Equal treatment improves quality of life.

When we think about accessibility now, it means adjusting our services to the needs of people with visible exclusions (e.g., ramp, induction loop, translation, organization of events, muting spaces for neurodiverse people). Such adjustments are an element of equal treatment that removes physical barriers.

But the barriers to equal opportunities experienced by diverse groups are not just physical in nature that can be solved “in a flash” – with training and specific adjustments. Ensuring their inclusion and equal treatment will be more long-term, process-based. It will invlove eliminating barriers that are often invisible but as real as possible and that affect the quality of life of all residents.

We are broadening the understanding of equal treatment – we are concerned both with adjustments required by law, as well as the availability of different urban services to diverse groups of residents. The services should strengthen their active participation in city life, equal access to city resources and promote inclusion (social, economic, educational, health, cultural) as well as leveling the playing field for those who need it. We want no one to experience discrimination in the field of urban services.

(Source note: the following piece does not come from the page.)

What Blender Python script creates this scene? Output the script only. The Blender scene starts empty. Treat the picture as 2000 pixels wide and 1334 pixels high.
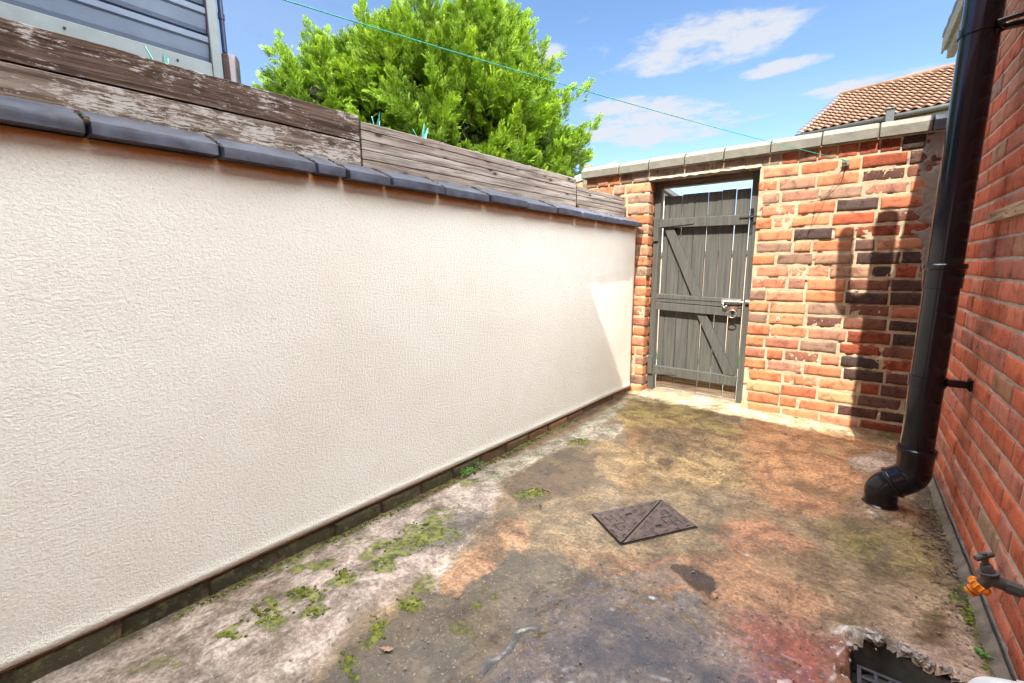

Every activity, from the beginning, should be designed to strengthen equality.

In this understading of equal treatment, directed at the highest possible quality of life for residents, the focus shifts from adjusting activities to designing them in a way that captures the demographics, conditions and needs of the broadest possible population. Adjustments will also, of course, be needed. But thanks to inclusive planning that takes into account different residents groups, they will be planned in a more useful and rational way.

Viewed from this perspective, a proactive approach to inclusive planning is a prevention of resident exclusion, sometimes called “activation.” In this approach, we want both the office and residents to be active, committed to their own well-being and the needs of the community.

There is no municipal action that is not for the residents. Whether a new road or public transport, space, sports, culture, population records, local tax, employment, education and entrepreneurship – all of these, broadly defined services, have an audience. And all these audiences are diverse and have varying abilities, needs, expectations, aspirations.